In the mid-1990s - I don't recall the exact year, but my dad was still living - he and I were together for New Year's, just the two of us and a brew or two. "Well," he said to me, "Now that communism is gone, when capitalism crashes, where do we go from here?" His question seems very relevant this week. After the nationalization of Fannie Mae and Freddie Mac and the "rescue" of AIG a couple of weeks ago, a television talking head said, "We are all socialists now." This was on CNBC, the financial channel, where free-market conservatism goes without saying. But the House of Representatives gave its answer Monday: no, we are not all socialists, not yet. Nevertheless, as my dad asked, where do we go from here?

The talking head had a point when he said, "We are all socialists now." After September, the idea that large corporations are simply a form of private property no longer seems clearly true. Corporate shares are private property if it is convenient for public policy that they remain so; if not, not. And as we have learned in Iraq, you can't unscramble eggs.

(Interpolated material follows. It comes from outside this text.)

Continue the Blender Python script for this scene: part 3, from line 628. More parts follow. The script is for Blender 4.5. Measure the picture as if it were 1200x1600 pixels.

There are some things capitalism is not very good at. One, as we have seen, is maintaining a stable financial system. Even the great free-market economic philosopher Milton Friedman held that the stability of the monetary system must be a government responsibility. Another is attaining a high target for saving and investment. That's crucial for the future of the country. Since 2000, our social saving (private saving minus the government deficit) has been increasingly negative. According to official figures, even private saving has moved into the negative range - though I would be cautious about those numbers. As a country, we have to be more frugal. And, as Keynesian economics (and bitter experience) have taught us, there can be a "paradox of saving." When everybody tries to save, cutting back on consumption spending, the result is not an increase in saving but a recession or depression. And that is a real danger in the next few years, as almost everybody understands.

But there also are things that socialism is not very good at. One of them is eliminating failed enterprises. When an enterprise continually loses money, because it is not producing anything anyone wants or is very inefficient, but it provides people with jobs they are accustomed to, it can be very difficult to get rid of. In a capitalist system, an enterprise like that would be liquidated. The employees would have to work at other, more productive jobs, whether they like it or not, and the former owners might recover a few cents per dollar of their original investments. This is sometimes called "creative destruction." But socialism isn't very good at creative destruction. (One thing the September crisis showed is that our system, call it what you will, combines some of the worst points of both capitalism and socialism.)